Dataset rows
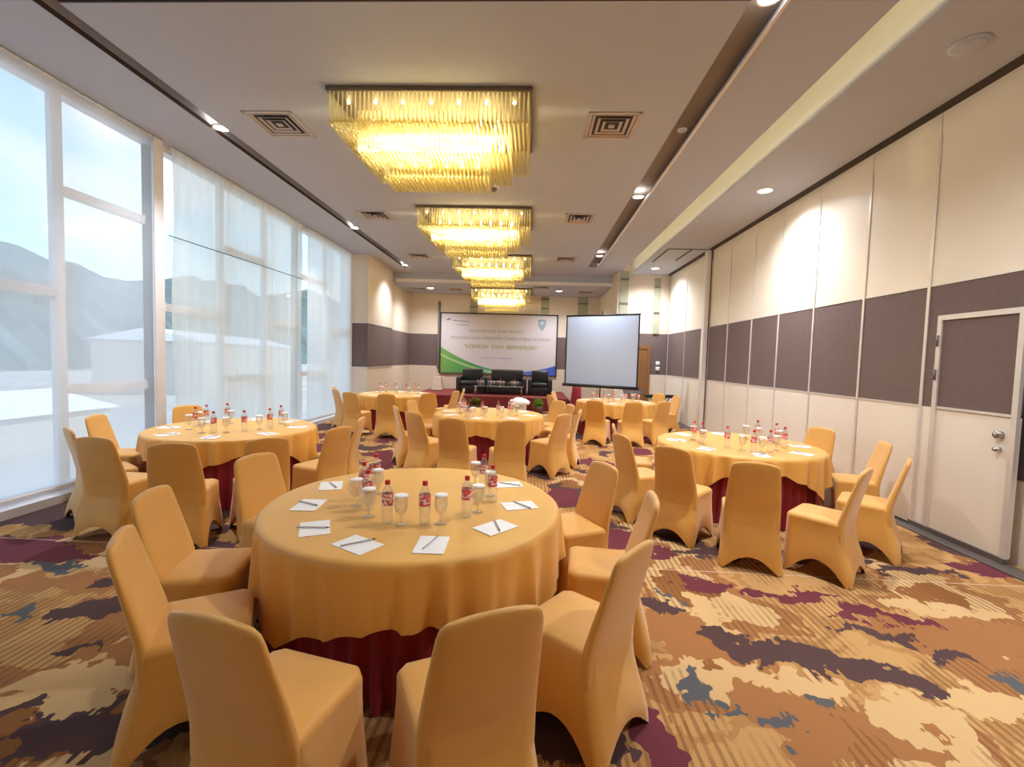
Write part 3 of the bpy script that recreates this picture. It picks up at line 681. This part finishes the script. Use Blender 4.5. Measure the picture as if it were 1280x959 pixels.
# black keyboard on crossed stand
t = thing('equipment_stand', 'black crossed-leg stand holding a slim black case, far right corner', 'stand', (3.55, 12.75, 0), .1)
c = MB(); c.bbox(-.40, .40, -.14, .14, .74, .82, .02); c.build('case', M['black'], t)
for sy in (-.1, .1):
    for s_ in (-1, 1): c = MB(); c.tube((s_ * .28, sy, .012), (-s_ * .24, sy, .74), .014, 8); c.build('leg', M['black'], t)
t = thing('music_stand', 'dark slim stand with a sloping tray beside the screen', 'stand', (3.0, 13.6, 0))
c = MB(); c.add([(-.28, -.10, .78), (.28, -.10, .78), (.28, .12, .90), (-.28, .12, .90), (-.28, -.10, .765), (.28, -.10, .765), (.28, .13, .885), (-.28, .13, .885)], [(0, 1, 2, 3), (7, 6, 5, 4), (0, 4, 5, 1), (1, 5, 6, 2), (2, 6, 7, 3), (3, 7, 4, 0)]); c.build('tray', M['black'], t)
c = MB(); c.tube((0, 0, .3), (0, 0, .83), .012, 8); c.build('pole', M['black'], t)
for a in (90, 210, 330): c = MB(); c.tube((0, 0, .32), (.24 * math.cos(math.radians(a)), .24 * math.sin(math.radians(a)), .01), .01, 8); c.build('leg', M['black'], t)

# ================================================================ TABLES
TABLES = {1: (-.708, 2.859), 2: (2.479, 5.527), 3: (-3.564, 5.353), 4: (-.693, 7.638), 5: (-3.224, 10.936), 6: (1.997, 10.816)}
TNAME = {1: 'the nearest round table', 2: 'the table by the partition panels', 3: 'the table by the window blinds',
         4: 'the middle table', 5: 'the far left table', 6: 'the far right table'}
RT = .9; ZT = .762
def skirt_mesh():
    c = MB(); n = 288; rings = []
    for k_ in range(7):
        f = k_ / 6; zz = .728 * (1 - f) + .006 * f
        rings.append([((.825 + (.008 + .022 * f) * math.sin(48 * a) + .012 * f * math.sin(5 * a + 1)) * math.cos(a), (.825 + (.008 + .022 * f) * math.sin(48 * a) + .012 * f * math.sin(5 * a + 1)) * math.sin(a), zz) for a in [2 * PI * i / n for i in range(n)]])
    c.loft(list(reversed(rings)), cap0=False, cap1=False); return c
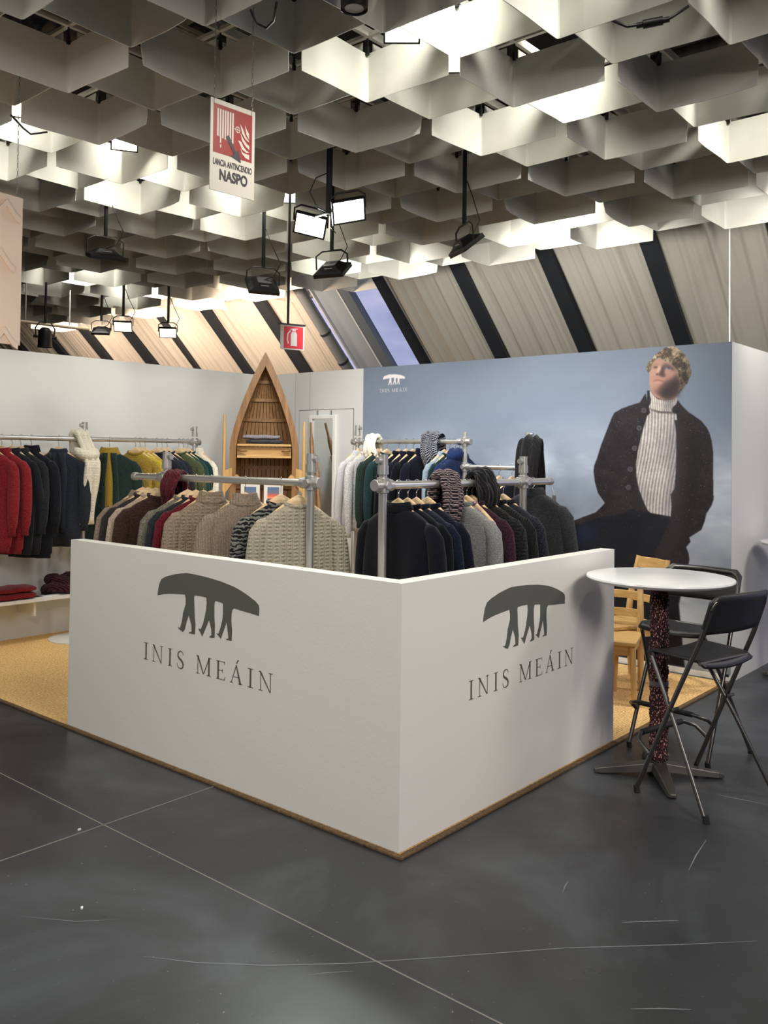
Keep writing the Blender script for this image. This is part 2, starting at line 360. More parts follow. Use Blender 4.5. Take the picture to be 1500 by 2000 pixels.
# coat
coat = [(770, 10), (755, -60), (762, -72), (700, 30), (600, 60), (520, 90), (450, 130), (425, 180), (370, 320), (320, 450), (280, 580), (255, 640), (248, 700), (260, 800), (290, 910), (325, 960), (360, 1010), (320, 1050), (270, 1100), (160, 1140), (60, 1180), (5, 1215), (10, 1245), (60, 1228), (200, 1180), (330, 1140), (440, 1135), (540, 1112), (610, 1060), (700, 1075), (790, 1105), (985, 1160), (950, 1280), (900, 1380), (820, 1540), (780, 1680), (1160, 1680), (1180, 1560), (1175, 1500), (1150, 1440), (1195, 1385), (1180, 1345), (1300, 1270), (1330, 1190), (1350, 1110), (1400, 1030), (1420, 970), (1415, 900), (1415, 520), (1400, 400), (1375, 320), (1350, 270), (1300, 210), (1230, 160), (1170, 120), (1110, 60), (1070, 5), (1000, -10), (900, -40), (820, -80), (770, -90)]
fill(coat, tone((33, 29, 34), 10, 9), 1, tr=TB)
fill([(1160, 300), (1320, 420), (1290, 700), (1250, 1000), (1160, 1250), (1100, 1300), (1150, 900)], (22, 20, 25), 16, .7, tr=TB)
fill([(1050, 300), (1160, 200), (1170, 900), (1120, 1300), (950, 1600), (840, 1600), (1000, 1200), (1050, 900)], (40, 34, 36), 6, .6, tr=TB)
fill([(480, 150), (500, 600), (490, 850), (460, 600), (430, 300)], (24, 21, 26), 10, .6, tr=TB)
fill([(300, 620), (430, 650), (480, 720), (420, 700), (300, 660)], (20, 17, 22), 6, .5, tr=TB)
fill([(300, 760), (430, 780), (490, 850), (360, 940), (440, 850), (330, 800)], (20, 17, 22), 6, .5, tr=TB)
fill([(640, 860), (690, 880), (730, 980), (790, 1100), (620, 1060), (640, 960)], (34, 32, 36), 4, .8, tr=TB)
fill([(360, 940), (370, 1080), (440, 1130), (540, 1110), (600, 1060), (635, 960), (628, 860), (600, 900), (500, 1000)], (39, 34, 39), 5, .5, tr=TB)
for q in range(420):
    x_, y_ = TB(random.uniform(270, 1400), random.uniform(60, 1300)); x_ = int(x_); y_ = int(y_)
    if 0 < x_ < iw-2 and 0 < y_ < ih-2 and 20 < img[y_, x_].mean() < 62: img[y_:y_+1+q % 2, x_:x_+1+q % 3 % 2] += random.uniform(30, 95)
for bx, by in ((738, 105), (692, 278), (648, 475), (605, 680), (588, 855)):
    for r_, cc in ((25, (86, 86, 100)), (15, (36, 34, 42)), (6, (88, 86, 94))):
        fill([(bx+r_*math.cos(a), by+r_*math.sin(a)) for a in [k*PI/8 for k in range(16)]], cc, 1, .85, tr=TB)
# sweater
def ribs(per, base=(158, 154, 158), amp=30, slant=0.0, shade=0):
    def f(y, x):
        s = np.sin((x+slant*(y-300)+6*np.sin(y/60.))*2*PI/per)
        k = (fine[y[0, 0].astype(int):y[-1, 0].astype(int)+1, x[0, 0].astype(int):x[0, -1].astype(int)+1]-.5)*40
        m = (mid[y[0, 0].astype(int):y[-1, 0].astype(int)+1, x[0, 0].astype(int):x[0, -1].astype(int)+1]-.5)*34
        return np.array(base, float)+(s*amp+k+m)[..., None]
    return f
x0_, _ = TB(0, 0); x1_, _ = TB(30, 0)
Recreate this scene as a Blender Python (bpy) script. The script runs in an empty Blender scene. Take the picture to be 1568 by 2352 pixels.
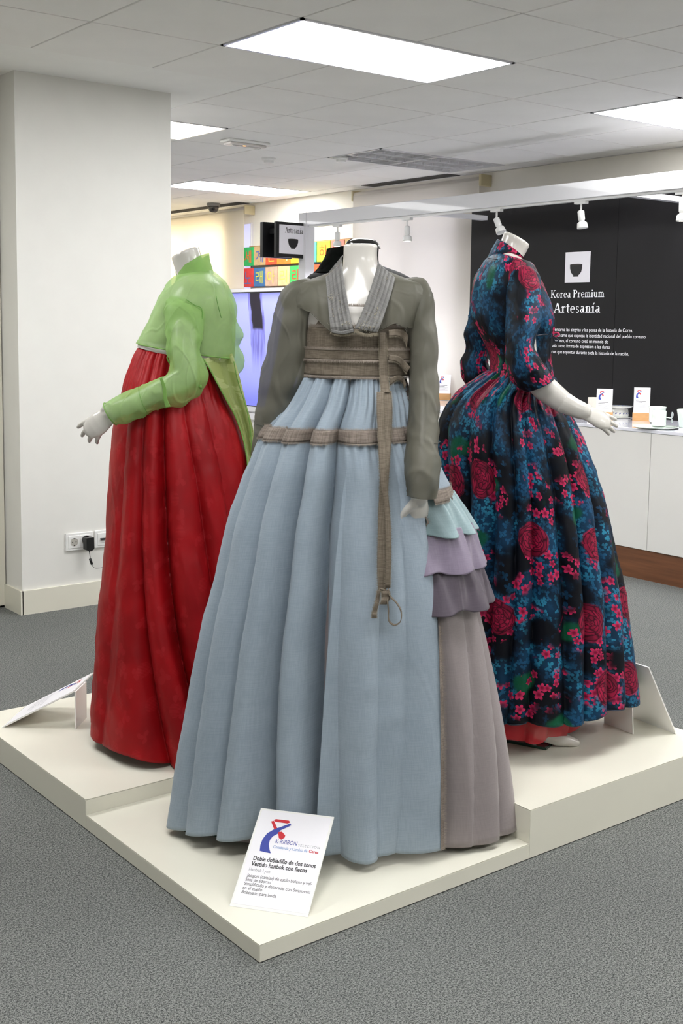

__Work required__. Each record above should come back exactly the same, only without its pictures.

__Written answer__.
Write part 3 of the bpy script that recreates this picture. It picks up at line 681. This part finishes the script. Use Blender 4.5. Measure the picture as if it were 1280x959 pixels.
# black keyboard on crossed stand
t = thing('equipment_stand', 'black crossed-leg stand holding a slim black case, far right corner', 'stand', (3.55, 12.75, 0), .1)
c = MB(); c.bbox(-.40, .40, -.14, .14, .74, .82, .02); c.build('case', M['black'], t)
for sy in (-.1, .1):
    for s_ in (-1, 1): c = MB(); c.tube((s_ * .28, sy, .012), (-s_ * .24, sy, .74), .014, 8); c.build('leg', M['black'], t)
t = thing('music_stand', 'dark slim stand with a sloping tray beside the screen', 'stand', (3.0, 13.6, 0))
c = MB(); c.add([(-.28, -.10, .78), (.28, -.10, .78), (.28, .12, .90), (-.28, .12, .90), (-.28, -.10, .765), (.28, -.10, .765), (.28, .13, .885), (-.28, .13, .885)], [(0, 1, 2, 3), (7, 6, 5, 4), (0, 4, 5, 1), (1, 5, 6, 2), (2, 6, 7, 3), (3, 7, 4, 0)]); c.build('tray', M['black'], t)
c = MB(); c.tube((0, 0, .3), (0, 0, .83), .012, 8); c.build('pole', M['black'], t)
for a in (90, 210, 330): c = MB(); c.tube((0, 0, .32), (.24 * math.cos(math.radians(a)), .24 * math.sin(math.radians(a)), .01), .01, 8); c.build('leg', M['black'], t)

# ================================================================ TABLES
TABLES = {1: (-.708, 2.859), 2: (2.479, 5.527), 3: (-3.564, 5.353), 4: (-.693, 7.638), 5: (-3.224, 10.936), 6: (1.997, 10.816)}
TNAME = {1: 'the nearest round table', 2: 'the table by the partition panels', 3: 'the table by the window blinds',
         4: 'the middle table', 5: 'the far left table', 6: 'the far right table'}
RT = .9; ZT = .762
def skirt_mesh():
    c = MB(); n = 288; rings = []
    for k_ in range(7):
        f = k_ / 6; zz = .728 * (1 - f) + .006 * f
        rings.append([((.825 + (.008 + .022 * f) * math.sin(48 * a) + .012 * f * math.sin(5 * a + 1)) * math.cos(a), (.825 + (.008 + .022 * f) * math.sin(48 * a) + .012 * f * math.sin(5 * a + 1)) * math.sin(a), zz) for a in [2 * PI * i / n for i in range(n)]])
    c.loft(list(reversed(rings)), cap0=False, cap1=False); return c
Keep writing the Blender script for this image. This is part 2, starting at line 360. More parts follow. Use Blender 4.5. Take the picture to be 1500 by 2000 pixels.
# coat
coat = [(770, 10), (755, -60), (762, -72), (700, 30), (600, 60), (520, 90), (450, 130), (425, 180), (370, 320), (320, 450), (280, 580), (255, 640), (248, 700), (260, 800), (290, 910), (325, 960), (360, 1010), (320, 1050), (270, 1100), (160, 1140), (60, 1180), (5, 1215), (10, 1245), (60, 1228), (200, 1180), (330, 1140), (440, 1135), (540, 1112), (610, 1060), (700, 1075), (790, 1105), (985, 1160), (950, 1280), (900, 1380), (820, 1540), (780, 1680), (1160, 1680), (1180, 1560), (1175, 1500), (1150, 1440), (1195, 1385), (1180, 1345), (1300, 1270), (1330, 1190), (1350, 1110), (1400, 1030), (1420, 970), (1415, 900), (1415, 520), (1400, 400), (1375, 320), (1350, 270), (1300, 210), (1230, 160), (1170, 120), (1110, 60), (1070, 5), (1000, -10), (900, -40), (820, -80), (770, -90)]
fill(coat, tone((33, 29, 34), 10, 9), 1, tr=TB)
fill([(1160, 300), (1320, 420), (1290, 700), (1250, 1000), (1160, 1250), (1100, 1300), (1150, 900)], (22, 20, 25), 16, .7, tr=TB)
fill([(1050, 300), (1160, 200), (1170, 900), (1120, 1300), (950, 1600), (840, 1600), (1000, 1200), (1050, 900)], (40, 34, 36), 6, .6, tr=TB)
fill([(480, 150), (500, 600), (490, 850), (460, 600), (430, 300)], (24, 21, 26), 10, .6, tr=TB)
fill([(300, 620), (430, 650), (480, 720), (420, 700), (300, 660)], (20, 17, 22), 6, .5, tr=TB)
fill([(300, 760), (430, 780), (490, 850), (360, 940), (440, 850), (330, 800)], (20, 17, 22), 6, .5, tr=TB)
fill([(640, 860), (690, 880), (730, 980), (790, 1100), (620, 1060), (640, 960)], (34, 32, 36), 4, .8, tr=TB)
fill([(360, 940), (370, 1080), (440, 1130), (540, 1110), (600, 1060), (635, 960), (628, 860), (600, 900), (500, 1000)], (39, 34, 39), 5, .5, tr=TB)
for q in range(420):
    x_, y_ = TB(random.uniform(270, 1400), random.uniform(60, 1300)); x_ = int(x_); y_ = int(y_)
    if 0 < x_ < iw-2 and 0 < y_ < ih-2 and 20 < img[y_, x_].mean() < 62: img[y_:y_+1+q % 2, x_:x_+1+q % 3 % 2] += random.uniform(30, 95)
for bx, by in ((738, 105), (692, 278), (648, 475), (605, 680), (588, 855)):
    for r_, cc in ((25, (86, 86, 100)), (15, (36, 34, 42)), (6, (88, 86, 94))):
        fill([(bx+r_*math.cos(a), by+r_*math.sin(a)) for a in [k*PI/8 for k in range(16)]], cc, 1, .85, tr=TB)
# sweater
def ribs(per, base=(158, 154, 158), amp=30, slant=0.0, shade=0):
    def f(y, x):
        s = np.sin((x+slant*(y-300)+6*np.sin(y/60.))*2*PI/per)
        k = (fine[y[0, 0].astype(int):y[-1, 0].astype(int)+1, x[0, 0].astype(int):x[0, -1].astype(int)+1]-.5)*40
        m = (mid[y[0, 0].astype(int):y[-1, 0].astype(int)+1, x[0, 0].astype(int):x[0, -1].astype(int)+1]-.5)*34
        return np.array(base, float)+(s*amp+k+m)[..., None]
    return f
x0_, _ = TB(0, 0); x1_, _ = TB(30, 0)
Recreate this scene as a Blender Python (bpy) script. The script runs in an empty Blender scene. Take the picture to be 1568 by 2352 pixels.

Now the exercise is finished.